**LISTED RECORDS**
━━━━━━━━

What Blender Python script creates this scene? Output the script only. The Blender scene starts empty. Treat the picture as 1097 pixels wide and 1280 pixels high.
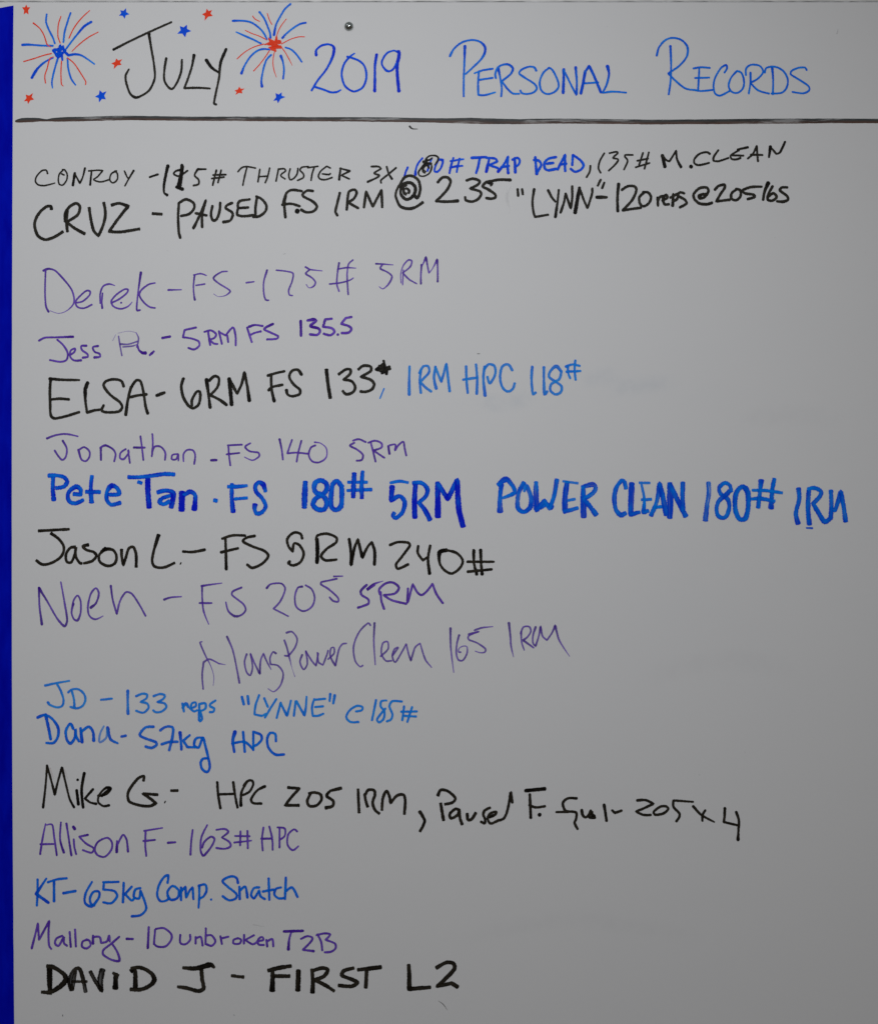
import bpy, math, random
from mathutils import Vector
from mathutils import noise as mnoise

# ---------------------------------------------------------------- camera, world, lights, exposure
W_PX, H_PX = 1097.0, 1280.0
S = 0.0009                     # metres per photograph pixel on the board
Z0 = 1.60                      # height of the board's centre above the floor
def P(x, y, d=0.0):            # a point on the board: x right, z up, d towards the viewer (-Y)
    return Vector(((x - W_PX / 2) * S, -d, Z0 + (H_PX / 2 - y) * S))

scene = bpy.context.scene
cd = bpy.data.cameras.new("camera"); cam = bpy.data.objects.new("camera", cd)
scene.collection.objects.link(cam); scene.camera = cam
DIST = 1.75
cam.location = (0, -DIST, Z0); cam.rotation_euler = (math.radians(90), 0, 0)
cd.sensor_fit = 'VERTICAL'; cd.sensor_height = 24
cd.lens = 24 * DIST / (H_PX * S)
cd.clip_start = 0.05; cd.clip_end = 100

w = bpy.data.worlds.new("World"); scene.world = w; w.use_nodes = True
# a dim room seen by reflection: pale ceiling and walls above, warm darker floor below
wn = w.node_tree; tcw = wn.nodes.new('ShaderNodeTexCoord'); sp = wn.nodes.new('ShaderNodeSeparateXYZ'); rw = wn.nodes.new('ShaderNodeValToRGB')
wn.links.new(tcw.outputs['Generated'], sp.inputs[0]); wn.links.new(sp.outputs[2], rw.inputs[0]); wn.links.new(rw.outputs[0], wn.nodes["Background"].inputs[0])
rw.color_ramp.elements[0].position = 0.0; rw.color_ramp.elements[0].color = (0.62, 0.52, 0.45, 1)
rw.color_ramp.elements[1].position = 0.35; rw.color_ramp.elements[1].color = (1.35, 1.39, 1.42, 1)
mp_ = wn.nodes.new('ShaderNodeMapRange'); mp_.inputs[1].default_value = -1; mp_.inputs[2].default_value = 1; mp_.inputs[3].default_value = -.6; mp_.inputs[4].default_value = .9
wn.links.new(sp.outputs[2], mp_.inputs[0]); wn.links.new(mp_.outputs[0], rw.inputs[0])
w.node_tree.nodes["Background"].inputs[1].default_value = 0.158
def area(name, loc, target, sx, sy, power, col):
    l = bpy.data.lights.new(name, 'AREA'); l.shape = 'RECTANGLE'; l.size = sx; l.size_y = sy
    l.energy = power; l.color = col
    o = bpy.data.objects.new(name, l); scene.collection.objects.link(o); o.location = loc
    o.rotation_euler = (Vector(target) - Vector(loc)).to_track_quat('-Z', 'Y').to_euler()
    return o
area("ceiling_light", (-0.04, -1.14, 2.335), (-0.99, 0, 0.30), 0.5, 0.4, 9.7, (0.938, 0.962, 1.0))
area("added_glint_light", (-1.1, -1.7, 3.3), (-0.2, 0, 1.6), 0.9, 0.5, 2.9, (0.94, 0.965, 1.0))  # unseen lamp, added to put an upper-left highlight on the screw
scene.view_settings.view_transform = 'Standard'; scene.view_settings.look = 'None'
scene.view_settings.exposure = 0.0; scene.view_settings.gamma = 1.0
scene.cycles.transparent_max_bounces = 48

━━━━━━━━

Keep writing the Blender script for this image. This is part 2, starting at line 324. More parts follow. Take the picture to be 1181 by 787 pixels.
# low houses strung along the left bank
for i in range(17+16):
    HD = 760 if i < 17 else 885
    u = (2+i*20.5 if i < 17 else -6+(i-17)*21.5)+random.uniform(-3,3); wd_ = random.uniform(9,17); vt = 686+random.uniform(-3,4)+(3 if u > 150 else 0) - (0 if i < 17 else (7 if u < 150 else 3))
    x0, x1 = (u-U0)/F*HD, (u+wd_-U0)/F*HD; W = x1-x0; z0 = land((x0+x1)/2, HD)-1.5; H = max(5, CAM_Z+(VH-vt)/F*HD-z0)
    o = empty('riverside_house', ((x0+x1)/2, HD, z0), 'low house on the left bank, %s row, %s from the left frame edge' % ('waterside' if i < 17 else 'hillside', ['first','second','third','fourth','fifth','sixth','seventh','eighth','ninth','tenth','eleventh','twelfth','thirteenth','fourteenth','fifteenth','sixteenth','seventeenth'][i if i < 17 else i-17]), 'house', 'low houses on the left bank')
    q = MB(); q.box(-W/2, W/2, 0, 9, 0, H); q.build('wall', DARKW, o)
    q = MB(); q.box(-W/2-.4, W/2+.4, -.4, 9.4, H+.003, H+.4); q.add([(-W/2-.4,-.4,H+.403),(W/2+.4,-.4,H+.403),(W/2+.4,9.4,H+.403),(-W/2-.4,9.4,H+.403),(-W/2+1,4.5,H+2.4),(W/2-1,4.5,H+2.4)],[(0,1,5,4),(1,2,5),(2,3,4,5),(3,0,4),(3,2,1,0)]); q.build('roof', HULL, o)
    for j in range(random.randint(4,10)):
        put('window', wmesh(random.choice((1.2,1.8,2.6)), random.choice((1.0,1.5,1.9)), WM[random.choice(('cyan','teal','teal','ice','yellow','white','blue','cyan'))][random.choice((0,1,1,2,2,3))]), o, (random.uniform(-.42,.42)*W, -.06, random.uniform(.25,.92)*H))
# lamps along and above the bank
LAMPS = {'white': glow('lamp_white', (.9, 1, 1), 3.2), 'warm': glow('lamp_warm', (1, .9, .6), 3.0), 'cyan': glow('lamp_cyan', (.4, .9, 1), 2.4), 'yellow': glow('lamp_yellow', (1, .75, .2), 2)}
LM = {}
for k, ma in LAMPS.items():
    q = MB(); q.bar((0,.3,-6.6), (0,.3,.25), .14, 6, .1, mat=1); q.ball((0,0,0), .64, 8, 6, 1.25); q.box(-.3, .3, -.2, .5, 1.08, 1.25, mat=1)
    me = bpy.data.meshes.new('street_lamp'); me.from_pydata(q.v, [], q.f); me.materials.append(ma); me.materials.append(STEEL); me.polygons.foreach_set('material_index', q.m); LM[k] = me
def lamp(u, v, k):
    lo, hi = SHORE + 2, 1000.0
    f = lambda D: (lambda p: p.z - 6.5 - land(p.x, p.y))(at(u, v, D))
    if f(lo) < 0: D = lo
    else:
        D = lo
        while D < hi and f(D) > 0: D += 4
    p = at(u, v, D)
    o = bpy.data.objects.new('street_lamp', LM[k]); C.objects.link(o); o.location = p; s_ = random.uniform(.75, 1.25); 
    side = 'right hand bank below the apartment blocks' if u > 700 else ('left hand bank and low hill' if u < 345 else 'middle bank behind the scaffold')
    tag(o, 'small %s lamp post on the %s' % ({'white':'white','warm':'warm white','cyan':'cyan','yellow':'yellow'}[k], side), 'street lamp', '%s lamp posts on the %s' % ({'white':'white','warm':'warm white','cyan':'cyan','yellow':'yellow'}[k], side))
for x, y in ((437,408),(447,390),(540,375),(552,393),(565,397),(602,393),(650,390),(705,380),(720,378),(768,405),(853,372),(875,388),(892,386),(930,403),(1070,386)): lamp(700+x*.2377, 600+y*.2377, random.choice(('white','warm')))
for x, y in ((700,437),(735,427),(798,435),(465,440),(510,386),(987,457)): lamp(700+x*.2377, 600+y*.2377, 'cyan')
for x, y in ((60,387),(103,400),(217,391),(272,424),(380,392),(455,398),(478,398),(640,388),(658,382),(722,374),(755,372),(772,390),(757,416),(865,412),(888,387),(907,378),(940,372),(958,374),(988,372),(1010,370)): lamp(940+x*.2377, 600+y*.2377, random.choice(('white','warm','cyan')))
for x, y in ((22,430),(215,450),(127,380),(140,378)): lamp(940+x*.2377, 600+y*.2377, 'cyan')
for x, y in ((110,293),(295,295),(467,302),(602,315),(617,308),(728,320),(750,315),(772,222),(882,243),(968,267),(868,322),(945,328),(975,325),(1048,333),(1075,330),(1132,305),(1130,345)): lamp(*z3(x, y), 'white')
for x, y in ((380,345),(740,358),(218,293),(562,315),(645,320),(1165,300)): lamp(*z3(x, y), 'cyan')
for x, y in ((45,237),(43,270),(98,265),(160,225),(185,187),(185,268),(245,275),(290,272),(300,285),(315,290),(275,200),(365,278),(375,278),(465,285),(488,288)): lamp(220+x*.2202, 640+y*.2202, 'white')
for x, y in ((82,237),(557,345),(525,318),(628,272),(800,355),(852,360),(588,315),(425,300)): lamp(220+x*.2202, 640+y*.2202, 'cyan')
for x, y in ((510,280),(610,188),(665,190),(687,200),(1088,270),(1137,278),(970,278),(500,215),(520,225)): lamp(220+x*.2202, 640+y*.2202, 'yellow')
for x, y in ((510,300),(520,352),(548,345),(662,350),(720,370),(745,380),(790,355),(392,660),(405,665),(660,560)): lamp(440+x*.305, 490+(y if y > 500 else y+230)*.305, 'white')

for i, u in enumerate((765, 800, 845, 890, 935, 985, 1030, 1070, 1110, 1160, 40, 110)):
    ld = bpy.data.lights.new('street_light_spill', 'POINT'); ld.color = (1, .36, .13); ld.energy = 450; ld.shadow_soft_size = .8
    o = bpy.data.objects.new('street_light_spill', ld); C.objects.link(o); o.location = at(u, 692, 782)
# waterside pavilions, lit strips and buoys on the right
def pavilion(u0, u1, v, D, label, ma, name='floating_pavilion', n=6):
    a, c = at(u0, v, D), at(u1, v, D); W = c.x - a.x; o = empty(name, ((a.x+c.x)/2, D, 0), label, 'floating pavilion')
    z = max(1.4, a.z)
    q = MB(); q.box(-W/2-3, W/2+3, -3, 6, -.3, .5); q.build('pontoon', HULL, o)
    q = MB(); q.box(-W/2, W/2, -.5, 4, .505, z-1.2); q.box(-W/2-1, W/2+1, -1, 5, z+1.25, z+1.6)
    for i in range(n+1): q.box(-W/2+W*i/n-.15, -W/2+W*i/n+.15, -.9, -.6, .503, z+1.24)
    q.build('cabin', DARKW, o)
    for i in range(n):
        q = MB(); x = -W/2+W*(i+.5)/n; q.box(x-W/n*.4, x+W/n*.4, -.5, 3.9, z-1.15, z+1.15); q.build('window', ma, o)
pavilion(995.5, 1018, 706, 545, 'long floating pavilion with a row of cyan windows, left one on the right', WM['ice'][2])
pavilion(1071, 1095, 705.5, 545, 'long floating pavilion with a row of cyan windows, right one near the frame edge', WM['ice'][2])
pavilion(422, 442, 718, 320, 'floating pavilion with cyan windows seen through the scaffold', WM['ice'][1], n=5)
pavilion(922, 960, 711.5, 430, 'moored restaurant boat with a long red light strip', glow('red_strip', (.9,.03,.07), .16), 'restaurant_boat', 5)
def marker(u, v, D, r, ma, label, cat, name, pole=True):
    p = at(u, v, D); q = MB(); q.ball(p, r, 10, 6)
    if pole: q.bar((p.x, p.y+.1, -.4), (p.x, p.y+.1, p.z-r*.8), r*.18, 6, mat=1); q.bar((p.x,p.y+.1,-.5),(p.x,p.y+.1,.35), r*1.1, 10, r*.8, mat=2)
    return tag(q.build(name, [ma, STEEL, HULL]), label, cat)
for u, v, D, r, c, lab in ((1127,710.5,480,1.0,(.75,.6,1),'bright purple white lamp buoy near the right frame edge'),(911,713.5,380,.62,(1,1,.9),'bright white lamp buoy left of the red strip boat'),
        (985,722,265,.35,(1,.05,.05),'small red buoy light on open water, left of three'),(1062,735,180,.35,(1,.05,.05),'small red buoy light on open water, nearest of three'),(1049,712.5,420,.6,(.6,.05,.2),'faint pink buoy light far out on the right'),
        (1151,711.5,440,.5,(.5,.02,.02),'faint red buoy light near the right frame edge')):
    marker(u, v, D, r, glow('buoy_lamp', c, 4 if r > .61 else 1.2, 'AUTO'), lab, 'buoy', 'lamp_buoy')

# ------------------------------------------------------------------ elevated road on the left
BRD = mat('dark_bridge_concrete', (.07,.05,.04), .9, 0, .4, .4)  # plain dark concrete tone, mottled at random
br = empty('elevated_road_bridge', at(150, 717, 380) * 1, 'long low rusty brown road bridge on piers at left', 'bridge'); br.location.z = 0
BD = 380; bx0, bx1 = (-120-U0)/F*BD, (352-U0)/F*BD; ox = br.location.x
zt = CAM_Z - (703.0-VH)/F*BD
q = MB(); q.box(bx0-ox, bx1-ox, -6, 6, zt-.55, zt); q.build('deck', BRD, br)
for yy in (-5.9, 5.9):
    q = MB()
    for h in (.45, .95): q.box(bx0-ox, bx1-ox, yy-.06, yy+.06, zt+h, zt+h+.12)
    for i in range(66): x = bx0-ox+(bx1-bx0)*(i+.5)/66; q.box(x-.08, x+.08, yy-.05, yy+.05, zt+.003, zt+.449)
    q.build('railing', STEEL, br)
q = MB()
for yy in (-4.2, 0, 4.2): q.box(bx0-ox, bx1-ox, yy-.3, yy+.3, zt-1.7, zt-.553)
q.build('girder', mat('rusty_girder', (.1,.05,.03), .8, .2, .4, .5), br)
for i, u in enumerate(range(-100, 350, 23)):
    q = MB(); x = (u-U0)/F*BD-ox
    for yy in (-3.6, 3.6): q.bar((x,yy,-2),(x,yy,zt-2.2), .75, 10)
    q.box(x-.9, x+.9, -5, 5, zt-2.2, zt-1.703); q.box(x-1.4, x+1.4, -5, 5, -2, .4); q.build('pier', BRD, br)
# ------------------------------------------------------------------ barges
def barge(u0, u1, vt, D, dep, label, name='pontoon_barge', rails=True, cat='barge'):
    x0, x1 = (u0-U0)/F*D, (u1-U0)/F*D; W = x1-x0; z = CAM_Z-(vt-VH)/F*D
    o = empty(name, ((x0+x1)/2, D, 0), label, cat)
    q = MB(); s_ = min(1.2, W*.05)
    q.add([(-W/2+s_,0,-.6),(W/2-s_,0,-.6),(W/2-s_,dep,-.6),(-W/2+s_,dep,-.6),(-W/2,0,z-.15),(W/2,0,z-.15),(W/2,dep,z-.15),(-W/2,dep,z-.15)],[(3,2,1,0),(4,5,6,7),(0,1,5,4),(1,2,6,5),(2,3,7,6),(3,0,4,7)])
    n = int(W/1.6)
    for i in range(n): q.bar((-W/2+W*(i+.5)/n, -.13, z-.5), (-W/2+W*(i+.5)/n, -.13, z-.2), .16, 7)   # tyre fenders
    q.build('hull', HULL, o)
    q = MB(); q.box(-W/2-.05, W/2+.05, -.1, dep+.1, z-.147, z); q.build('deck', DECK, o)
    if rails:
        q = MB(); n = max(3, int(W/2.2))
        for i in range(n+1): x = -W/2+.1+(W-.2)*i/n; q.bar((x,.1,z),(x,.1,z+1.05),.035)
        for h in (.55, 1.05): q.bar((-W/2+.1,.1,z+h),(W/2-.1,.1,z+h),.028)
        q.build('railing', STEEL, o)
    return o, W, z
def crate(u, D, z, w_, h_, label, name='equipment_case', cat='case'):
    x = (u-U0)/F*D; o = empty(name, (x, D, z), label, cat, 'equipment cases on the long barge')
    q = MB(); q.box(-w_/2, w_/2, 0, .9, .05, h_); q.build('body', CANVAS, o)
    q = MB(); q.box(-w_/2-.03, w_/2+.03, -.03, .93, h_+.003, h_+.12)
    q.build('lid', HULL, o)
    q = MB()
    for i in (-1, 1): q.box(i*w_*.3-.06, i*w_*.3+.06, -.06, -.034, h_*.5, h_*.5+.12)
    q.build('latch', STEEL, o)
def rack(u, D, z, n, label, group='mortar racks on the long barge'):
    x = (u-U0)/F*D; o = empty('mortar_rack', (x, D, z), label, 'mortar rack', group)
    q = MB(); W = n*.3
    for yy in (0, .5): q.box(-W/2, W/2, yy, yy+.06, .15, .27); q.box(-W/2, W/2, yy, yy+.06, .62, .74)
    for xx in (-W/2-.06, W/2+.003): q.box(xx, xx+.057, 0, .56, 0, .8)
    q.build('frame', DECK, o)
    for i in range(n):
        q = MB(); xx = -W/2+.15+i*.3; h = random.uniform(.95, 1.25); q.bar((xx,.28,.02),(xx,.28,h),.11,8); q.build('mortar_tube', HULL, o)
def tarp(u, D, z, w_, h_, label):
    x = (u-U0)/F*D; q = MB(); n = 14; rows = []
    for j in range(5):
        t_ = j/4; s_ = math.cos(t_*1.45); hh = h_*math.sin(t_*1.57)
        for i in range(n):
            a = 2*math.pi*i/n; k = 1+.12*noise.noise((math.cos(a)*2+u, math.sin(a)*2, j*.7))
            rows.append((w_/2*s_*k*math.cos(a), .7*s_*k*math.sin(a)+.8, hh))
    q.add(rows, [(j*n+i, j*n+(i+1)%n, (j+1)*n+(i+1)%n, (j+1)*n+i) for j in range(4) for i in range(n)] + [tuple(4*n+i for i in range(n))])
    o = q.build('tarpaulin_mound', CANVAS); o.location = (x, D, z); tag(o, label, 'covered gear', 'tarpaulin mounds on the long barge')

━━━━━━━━

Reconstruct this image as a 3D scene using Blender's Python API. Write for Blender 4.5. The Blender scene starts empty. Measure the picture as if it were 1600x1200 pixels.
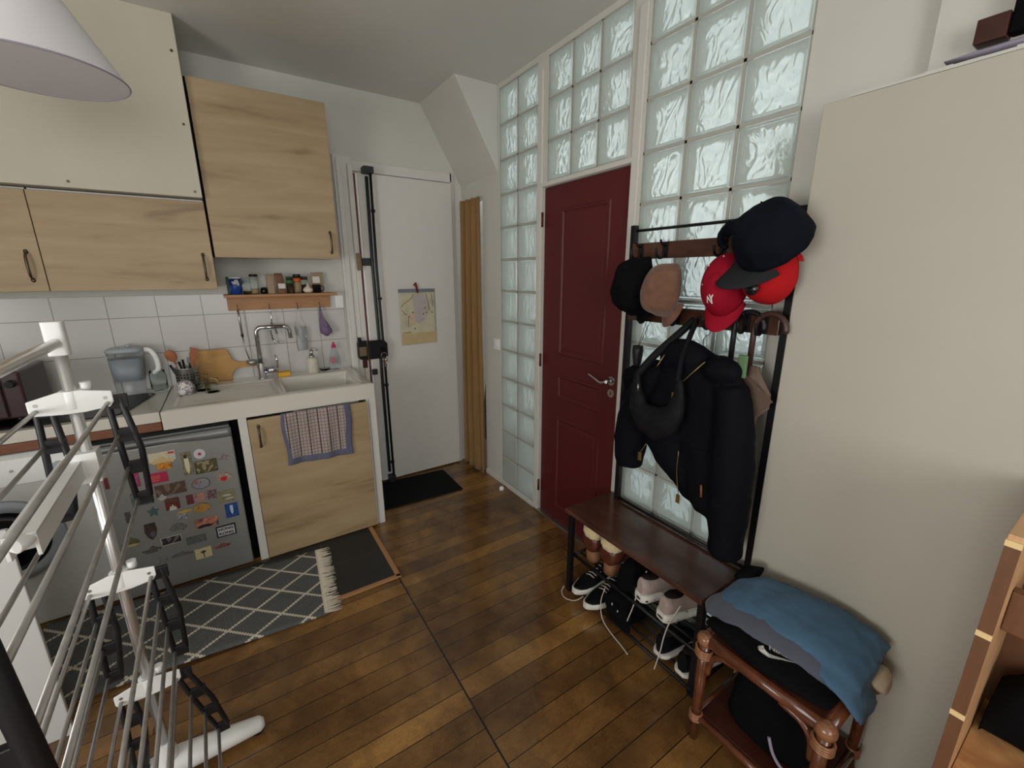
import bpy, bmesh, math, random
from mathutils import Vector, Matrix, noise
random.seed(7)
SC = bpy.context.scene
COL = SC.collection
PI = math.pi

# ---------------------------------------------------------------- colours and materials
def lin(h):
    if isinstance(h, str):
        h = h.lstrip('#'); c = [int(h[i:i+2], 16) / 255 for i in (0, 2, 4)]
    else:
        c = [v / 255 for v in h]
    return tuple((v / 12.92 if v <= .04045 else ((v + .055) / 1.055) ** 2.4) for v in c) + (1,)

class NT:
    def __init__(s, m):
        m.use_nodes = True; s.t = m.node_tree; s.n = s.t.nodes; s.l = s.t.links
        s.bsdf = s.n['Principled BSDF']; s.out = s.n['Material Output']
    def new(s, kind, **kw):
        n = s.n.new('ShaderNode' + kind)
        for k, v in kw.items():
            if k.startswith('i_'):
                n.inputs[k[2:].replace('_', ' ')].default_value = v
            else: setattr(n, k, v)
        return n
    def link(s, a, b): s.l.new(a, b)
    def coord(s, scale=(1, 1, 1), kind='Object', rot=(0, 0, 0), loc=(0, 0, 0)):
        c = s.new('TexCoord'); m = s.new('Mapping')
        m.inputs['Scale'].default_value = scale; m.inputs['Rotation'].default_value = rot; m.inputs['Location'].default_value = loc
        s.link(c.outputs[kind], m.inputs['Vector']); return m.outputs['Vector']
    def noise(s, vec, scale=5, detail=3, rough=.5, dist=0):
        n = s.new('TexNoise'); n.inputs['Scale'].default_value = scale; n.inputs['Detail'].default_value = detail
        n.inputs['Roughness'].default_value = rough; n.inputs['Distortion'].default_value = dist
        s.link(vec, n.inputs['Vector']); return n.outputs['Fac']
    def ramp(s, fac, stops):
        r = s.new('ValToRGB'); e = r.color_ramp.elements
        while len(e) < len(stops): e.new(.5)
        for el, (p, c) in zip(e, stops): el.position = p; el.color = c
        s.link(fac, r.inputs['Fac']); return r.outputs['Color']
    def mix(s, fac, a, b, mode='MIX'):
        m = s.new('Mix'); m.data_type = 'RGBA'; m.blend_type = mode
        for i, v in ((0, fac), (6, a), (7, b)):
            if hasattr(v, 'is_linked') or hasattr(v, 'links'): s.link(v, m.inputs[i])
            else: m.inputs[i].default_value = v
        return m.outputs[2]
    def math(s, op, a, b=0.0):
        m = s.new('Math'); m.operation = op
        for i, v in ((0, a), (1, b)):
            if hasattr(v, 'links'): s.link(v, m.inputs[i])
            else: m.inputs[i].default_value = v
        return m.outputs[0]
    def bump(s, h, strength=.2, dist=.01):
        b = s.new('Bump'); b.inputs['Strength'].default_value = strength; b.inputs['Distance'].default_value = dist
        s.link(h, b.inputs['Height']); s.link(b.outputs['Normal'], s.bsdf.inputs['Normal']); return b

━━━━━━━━

**EXERCISE DETAILS**
Give back exactly the lines from the one that holds "Reconstruct this image" to the one that holds "PI = math.pi", with both ends and without the images.

**SOLUTION BELOW**
Reconstruct this image as a 3D scene using Blender's Python API. Write for Blender 4.5. The Blender scene starts empty. Measure the picture as if it were 1600x1200 pixels.
import bpy, bmesh, math, random
from mathutils import Vector, Matrix, noise
random.seed(7)
SC = bpy.context.scene
COL = SC.collection
PI = math.pi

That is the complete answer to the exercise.